Me ha costado tranquilidad. Cuando combiné el ejercicio literario con el periodismo, con ‘La Luciérnaga’ (exitoso programa radial), el problema fue peor. Terminé construyendo una casita aquí al lado de ésta para que estuviera la escolta policial. Pero lo otro es el vacío que un provinciano siente cuando sabe que lo que está haciendo primero lo valoran como provinciano antes que como obra de arte. No fui admitido por la crítica literaria bogotana. Y fue peor cuando llegué a publicar, antes de ‘Cóndores’, tres cuentos en la revista Mundo Nuevo, de París, sin salir del Valle del Cauca. En vez de exaltarme, me condenaron al averno. Por eso, le dediqué ‘Cóndores no entierran todos los días’ al último director que tuvo la revista Mundo Nuevo, el argentino Horacio Daniel Rodríguez. Le dediqué la novela a él porque fue el que me abrió las puertas de este mundo.

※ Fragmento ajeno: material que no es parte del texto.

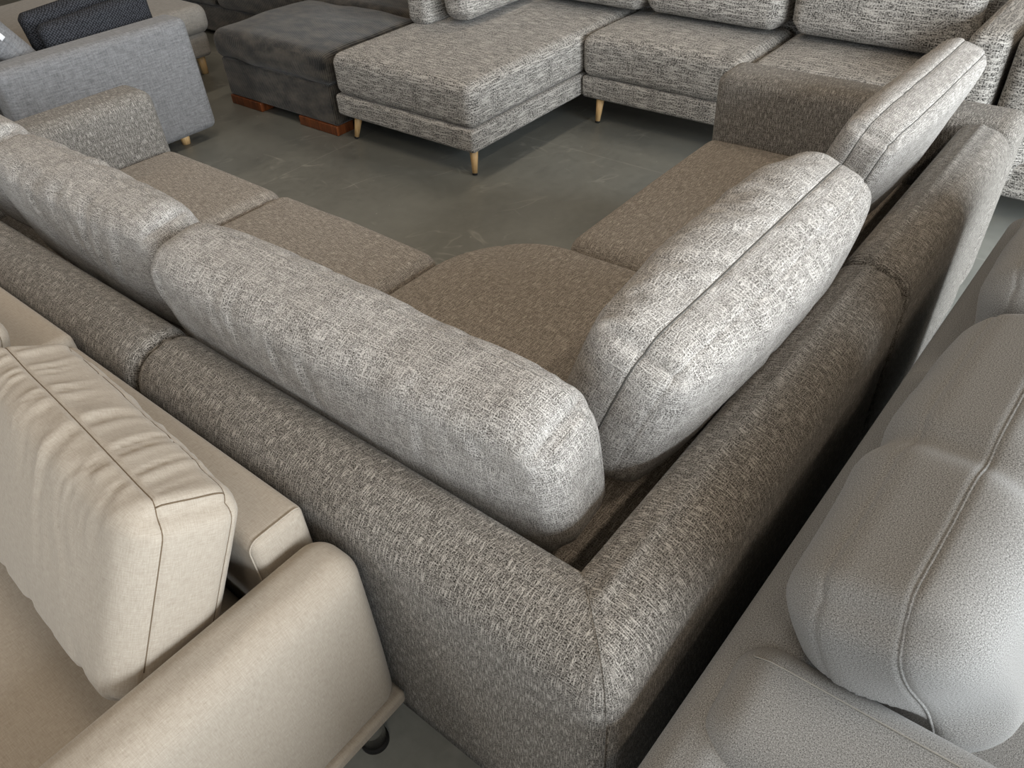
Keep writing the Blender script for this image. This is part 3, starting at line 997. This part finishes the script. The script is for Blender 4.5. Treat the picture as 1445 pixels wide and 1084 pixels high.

Nuevamente la tormenta perfecta. Empecé la carrera literaria participando en concursos de cuento en España porque estaba suscrito y recibía ‘La estafeta literaria de Madrid’. Me gané varios. En uno de esos concursos, en La Felguera, fui finalista junto con Pilar Narvión, que era corresponsal en París del Diario Pueblo de Madrid. Ella tenía excelentes conexiones con el mundo intelectual. Cuando ella ganó el premio y yo fui segundo, humildemente le escribí y comenzó una relación por correspondencia desde cuando ya me iba a graduar en letras en la Universidad del Valle. Cuando el premio de Manacor, me la jugué y puse que informaran del resultado del premio a Pilar Narvión. El premio a ‘Cóndores’ lo otorgaron en agosto. Ella inmediatamente me escribe y me dice: “dame autorización, yo me encargo de todo, porque esto hay que aprovecharlo; un premio que otorga Miguel Ángel Asturias no es muy fácil”. Y en menos de un mes ella tenía la novela en sus manos y ya se la había entregado a Josep Vergés, el dueño de Editorial Destino y de la revista Destino. El catalán le dijo: “La publico inmediatamente, es una novela fabulosa, de gran categoría”. Ya había salido ‘Cien años de soledad’ en 1967, es decir, que nosotros valíamos huevo. ‘Cien años de soledad’ fue una pared gigantesca para toda la generación. En febrero de 1972 ‘Cóndores’ ya estaba a la venta. Es decir, Pilar Narvión fue la gran gestora.
En la parroquialidad está gran parte de la universalidad del texto. Poder llevar la parroquia al arte ha sido el éxito de los que han triunfado, es cuando las novelas se reducen a un mundo pequeño. ¿Por qué se volvió importante ‘Ulises’ así nadie lo entienda? Porque cogió un barrio de Dublín, el Dublín católico, apostólico y romano, como otros. El resto es fruto de mis lecturas. Estudié a profundidad la tragedia griega, como de la misma manera mis personajes son psicológicamente tratados en la parroquia con unos elementos mínimos distintivos: el asma de León María, las piernas en un plato con agua caliente, la valentía de Pedro Alvarado. Me eduqué estudiando a profundidad a Thomas Mann y leyendo con gusto y profundidad a los escritores rusos, sobre todo a Dostoievski. Ellos son los maestros de los personajes psicológicos. Soy fruto de todas las lecturas.